It may be a haunted glade in a liminal forest. It may be the patterns of the universe. It may be the Grim Reaper and friends doing the hokey pokey, or the gossamer traces of a coven of witches. Or an old folks’ home for decaying lumps of cotton candy or wasps’ nest. Or it may be just what it is — artistically arranged soaked, cooked, and stretched fibers of the Thai kozo or mulberry tree.
Whatever it is, Meg Bloom is not about to tell you
The artist’s refusal to be pegged down to any single interpretation was on charming display during a brief tour of “What Remains,” the sculptor/mixed media artist’s newest work, an installation currently on view at City Gallery on Upper State Street.
In the show, which closes Sunday, Bloom has taken Thai kozo fiber, provided by the Thai version of a mulberry tree and soaked and cooked the fibers. But instead of turning the mush into paper, which she has done previously, she’s plucked them, stretched them, and linked the pieces, in some instances tying one to another to create a kind of evocative glade.
It’s comprised of about a dozen separate interlinked pieces, from whorls to curtains to snaking forms. All of them stop short of being anthropomorphic or animal-shaped. As Bloom puts it, while it feels like a kind of woods to her, where she delights in the light passing through and the shadows on the wall, “I want it to be abstract enough so people can figure it out” for themselves.
Yet what the work is about is the theme of deterioration and regeneration that Bloom has written about in her artist’s statement — and discussed in relation to her previous exhibitions.
It shouldn’t be surprising that deterioration and regeneration — a.k.a. death and rebirth, success and failure, hope and despair — might emerge in the work of someone who, while making art all her life, also had as her day job 30 years of social work, including a 13-year stint as the school-based social worker at Wilbur Cross High School before she retired in 1998.
“I don’t think I could have survived without making art. My kids grew up thinking clay was part of dinner,” she said as she led a reporter through her installation.
Yet Bloom was quietly adamant that the work is not making any statement about the gossamer fragility of our lives, or the shrouds we wear even while we live, or the play of light and darkness. It’s more about the process and the materials of art making, which in her case are meditative and long-evolving, she said.
“I love the transparency and delicacy. I often pick up leaves where you have just the skeleton. I love that. I can’t tell you why I’m drawn to that, regeneration, deterioration,” she said. “There’s nothing green [in this exhibition], some [pieces are] ghostly, but you don’t think of them as dead. It’s unlocking the mystery. It’s not what the plan originally was. It’s what remains, something else. Also a metaphor for life, unfortunately.”
If you have a pessimistic frame of mind, you well might see spider webs, or a shower curtain, or shrouds retrieved from a medieval castle. If you’re an optimist, you’ll see all that delicacy Bloom speaks about, or maybe your childhood recollections of a great day at the fair with all the cotton candy — here turned brown with age — that you could want.
Bloom said she wished she could have afforded a lighting designer to help her get more out of the show’s potential for the play of shadow.
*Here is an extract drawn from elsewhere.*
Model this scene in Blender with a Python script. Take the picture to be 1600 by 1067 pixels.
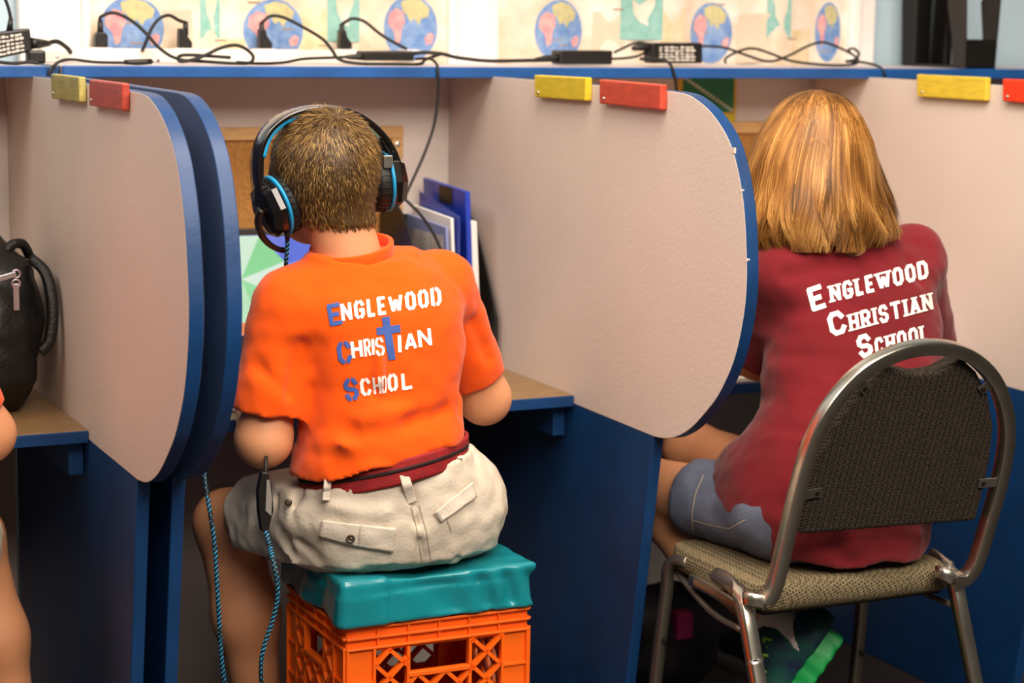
import bpy, bmesh, math, random
import numpy as np
from mathutils import Vector, Matrix
from mathutils.bvhtree import BVHTree
from mathutils import noise as mnoise

# ------------------------------------------------------------------ clear
for o in list(bpy.data.objects):
    bpy.data.objects.remove(o)
SC = bpy.context.scene
COL = SC.collection
random.seed(7)
RNG = np.random.RandomState(11)

# ------------------------------------------------------------------ camera
FPX = 3218.47
CAM = np.array([-1.54134, -3.51329, 1.24460])
RC = np.array([[0.90330875, -0.42868906, 0.01609328],
               [-0.05332169, -0.14942159, -0.98733479],
               [0.42566431, 0.89101003, -0.15783225]])   # right, down, forward
cd = bpy.data.cameras.new('camera')
cam = bpy.data.objects.new('camera', cd)
COL.objects.link(cam)
cd.sensor_width = 36.0
cd.lens = FPX / 1600 * 36.0
cd.clip_start = 0.05
cam.matrix_world = Matrix(((RC[0][0], -RC[1][0], -RC[2][0], CAM[0]),
                           (RC[0][1], -RC[1][1], -RC[2][1], CAM[1]),
                           (RC[0][2], -RC[1][2], -RC[2][2], CAM[2]),
                           (0, 0, 0, 1)))
cd.dof.use_dof = True
cd.dof.focus_distance = 2.90
cd.dof.aperture_fstop = 4.2
SC.camera = cam

# ------------------------------------------------------------------ world, lights, exposure
w = bpy.data.worlds.new('world')
SC.world = w
w.use_nodes = True
w.node_tree.nodes['Background'].inputs[0].default_value = (1.0, 0.90, 0.80, 1)
w.node_tree.nodes['Background'].inputs[1].default_value = 0.05

def area(name, loc, target, sx, sy, power, col):
    d = bpy.data.lights.new(name, 'AREA')
    d.shape = 'RECTANGLE'
    d.size = sx
    d.size_y = sy
    d.energy = power
    d.color = col
    o = bpy.data.objects.new(name, d)
    COL.objects.link(o)
    o.location = loc
    o.rotation_euler = (Vector(target) - Vector(loc)).to_track_quat('-Z', 'Y').to_euler()
    return o

area('overhead_area_light', (-0.35, -1.55, 2.70), (-0.25, -1.45, 0), 1.3, 1.2, 54, (1.0, 0.87, 0.74))
area('overhead_area_light', (-2.3, -1.0, 2.70), (-1.2, -1.0, 0), 1.2, 1.0, 20, (1.0, 0.87, 0.74))
area('overhead_area_light', (-0.45, -3.55, 2.70), (-0.3, -1.2, 0.5), 2.6, 1.2, 104, (1.0, 0.88, 0.76))  # added fill from the camera side, no known fixture

SC.view_settings.view_transform = 'Standard'
SC.view_settings.look = 'None'
SC.view_settings.gamma = 1.0
SC.view_settings.use_curve_mapping = False
SC.view_settings.exposure = 0.33

# ------------------------------------------------------------------ measuring helpers: a ray of the survey camera met with a plane
def ray(x, y):
    return np.array([(x - 800) / FPX, (y - 533.5) / FPX, 1.0]) @ RC

def at(x, y, X=None, Y=None, Z=None):
    d = ray(x, y)
    i, v = (0, X) if X is not None else (1, Y) if Y is not None else (2, Z)
    return CAM + d * (v - CAM[i]) / d[i]

def onplane(x, y, p0, n):
    d = ray(x, y)
    return CAM + d * (np.dot(np.array(p0) - CAM, n) / np.dot(d, n))

def mm(px, Y, x=800, y=500):
    """metres that px pixels cover at the depth of plane Y near pixel x,y"""
    p = at(x, y, Y=Y)
    return px * ((p - CAM) @ RC[2]) / FPX

# ------------------------------------------------------------------ materials
MATS = {}

def lin(c):
    if isinstance(c, str):
        c = [int(c[i:i + 2], 16) / 255 for i in (0, 2, 4)]
    return tuple(((v / 12.92) if v <= .04045 else ((v + .055) / 1.055) ** 2.4) for v in c)

def mat(name, col, rough=.6, metal=0., var=.06, nscale=6., bump=0., bscale=80., stretch=None, emit=0., coat=0., sheen=0., sub=0., spec=.5, col2=None, trans=0.):
    """principled material with procedural colour variation and bump in object space"""
    if name in MATS:
        return MATS[name]
    m = bpy.data.materials.new(name)
    m.use_nodes = True
    nt = m.node_tree
    b = nt.nodes['Principled BSDF']
    b.inputs['Roughness'].default_value = rough
    b.inputs['Metallic'].default_value = metal
    b.inputs['Specular IOR Level'].default_value = spec
    b.inputs['Coat Weight'].default_value = coat
    b.inputs['Sheen Weight'].default_value = sheen
    if sub:
        b.inputs['Subsurface Weight'].default_value = sub
        b.inputs['Subsurface Radius'].default_value = (.012, .005, .003)
        b.inputs['Subsurface Scale'].default_value = 1.0
    c = lin(col)
    tc = nt.nodes.new('ShaderNodeTexCoord')
    mp = nt.nodes.new('ShaderNodeMapping')
    nt.links.new(tc.outputs['Object'], mp.inputs[0])
    if stretch:
        mp.inputs['Scale'].default_value = stretch
    n = nt.nodes.new('ShaderNodeTexNoise')
    n.inputs['Scale'].default_value = nscale
    n.inputs['Detail'].default_value = 5
    nt.links.new(mp.outputs[0], n.inputs['Vector'])
    r = nt.nodes.new('ShaderNodeValToRGB')
    r.color_ramp.elements[0].position = .3
    r.color_ramp.elements[1].position = .7
    c2 = lin(col2) if col2 else tuple(v * (1 - 2 * var) for v in c)
    c1 = c if col2 else tuple(min(1, v * (1 + var)) for v in c)
    r.color_ramp.elements[0].color = (*c2, 1)
    r.color_ramp.elements[1].color = (*c1, 1)
    nt.links.new(n.outputs['Fac'], r.inputs[0])
    if not emit:
        nt.links.new(r.outputs[0], b.inputs['Base Color'])
    else:
        b.inputs['Base Color'].default_value = (.01, .01, .01, 1)
    if emit:
        nt.links.new(r.outputs[0], b.inputs['Emission Color'])
        b.inputs['Emission Strength'].default_value = emit
    if bump:
        n2 = nt.nodes.new('ShaderNodeTexNoise')
        n2.inputs['Scale'].default_value = bscale
        n2.inputs['Detail'].default_value = 3
        nt.links.new(mp.outputs[0], n2.inputs['Vector'])
        bp = nt.nodes.new('ShaderNodeBump')
        bp.inputs['Strength'].default_value = bump
        bp.inputs['Distance'].default_value = .004
        nt.links.new(n2.outputs['Fac'], bp.inputs['Height'])
        nt.links.new(bp.outputs[0], b.inputs['Normal'])
    MATS[name] = m
    return m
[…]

She is also hoping to install the piece in a larger space in New Haven, or elsewhere.
In addition to the dozen or so sculptural constructions — some suspended from the ceiling, some stretched on the floor before you as you travel through Bloom’s “woods” — there are half a dozen related drawings the artist has made, each beginning with a pressed, charcoal‑y image from a long piece of kozo fiber.
On Sunday, when the show closes, Bloom will be on hand informally to respond to viewers’ questions. But don’t expect any ultimate answers.